What this task involves → Every line of the data must be copied exactly.

__________________________________________________

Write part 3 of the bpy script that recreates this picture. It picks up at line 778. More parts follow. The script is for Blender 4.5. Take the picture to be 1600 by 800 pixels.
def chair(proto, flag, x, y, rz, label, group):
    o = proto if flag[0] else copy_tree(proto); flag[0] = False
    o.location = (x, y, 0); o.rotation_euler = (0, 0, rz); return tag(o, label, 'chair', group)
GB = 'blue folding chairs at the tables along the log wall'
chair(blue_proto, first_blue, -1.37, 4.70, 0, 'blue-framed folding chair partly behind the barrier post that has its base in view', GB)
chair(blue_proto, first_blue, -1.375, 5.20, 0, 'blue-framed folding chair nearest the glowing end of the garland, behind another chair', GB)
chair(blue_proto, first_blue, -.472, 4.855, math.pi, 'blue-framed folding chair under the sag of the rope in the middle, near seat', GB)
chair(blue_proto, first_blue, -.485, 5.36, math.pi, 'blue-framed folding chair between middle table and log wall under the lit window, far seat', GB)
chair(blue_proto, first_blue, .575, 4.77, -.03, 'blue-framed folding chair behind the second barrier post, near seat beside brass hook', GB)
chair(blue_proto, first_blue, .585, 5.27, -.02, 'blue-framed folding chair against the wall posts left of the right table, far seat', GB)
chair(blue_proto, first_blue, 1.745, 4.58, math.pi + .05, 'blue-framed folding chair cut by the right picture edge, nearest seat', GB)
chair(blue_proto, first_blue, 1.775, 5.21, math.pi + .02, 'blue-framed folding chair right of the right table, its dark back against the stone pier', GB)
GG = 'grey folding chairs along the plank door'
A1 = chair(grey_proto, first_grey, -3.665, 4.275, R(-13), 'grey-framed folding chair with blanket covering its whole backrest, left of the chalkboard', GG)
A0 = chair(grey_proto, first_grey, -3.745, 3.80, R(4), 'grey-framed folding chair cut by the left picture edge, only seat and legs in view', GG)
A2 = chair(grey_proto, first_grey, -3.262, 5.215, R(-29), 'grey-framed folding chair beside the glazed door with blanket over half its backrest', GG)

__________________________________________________

Written response →
Write part 3 of the bpy script that recreates this picture. It picks up at line 778. More parts follow. The script is for Blender 4.5. Take the picture to be 1600 by 800 pixels.
def chair(proto, flag, x, y, rz, label, group):
    o = proto if flag[0] else copy_tree(proto); flag[0] = False
    o.location = (x, y, 0); o.rotation_euler = (0, 0, rz); return tag(o, label, 'chair', group)
GB = 'blue folding chairs at the tables along the log wall'
chair(blue_proto, first_blue, -1.37, 4.70, 0, 'blue-framed folding chair partly behind the barrier post that has its base in view', GB)
chair(blue_proto, first_blue, -1.375, 5.20, 0, 'blue-framed folding chair nearest the glowing end of the garland, behind another chair', GB)
chair(blue_proto, first_blue, -.472, 4.855, math.pi, 'blue-framed folding chair under the sag of the rope in the middle, near seat', GB)
chair(blue_proto, first_blue, -.485, 5.36, math.pi, 'blue-framed folding chair between middle table and log wall under the lit window, far seat', GB)
chair(blue_proto, first_blue, .575, 4.77, -.03, 'blue-framed folding chair behind the second barrier post, near seat beside brass hook', GB)
chair(blue_proto, first_blue, .585, 5.27, -.02, 'blue-framed folding chair against the wall posts left of the right table, far seat', GB)
chair(blue_proto, first_blue, 1.745, 4.58, math.pi + .05, 'blue-framed folding chair cut by the right picture edge, nearest seat', GB)
chair(blue_proto, first_blue, 1.775, 5.21, math.pi + .02, 'blue-framed folding chair right of the right table, its dark back against the stone pier', GB)
GG = 'grey folding chairs along the plank door'
A1 = chair(grey_proto, first_grey, -3.665, 4.275, R(-13), 'grey-framed folding chair with blanket covering its whole backrest, left of the chalkboard', GG)
A0 = chair(grey_proto, first_grey, -3.745, 3.80, R(4), 'grey-framed folding chair cut by the left picture edge, only seat and legs in view', GG)
A2 = chair(grey_proto, first_grey, -3.262, 5.215, R(-29), 'grey-framed folding chair beside the glazed door with blanket over half its backrest', GG)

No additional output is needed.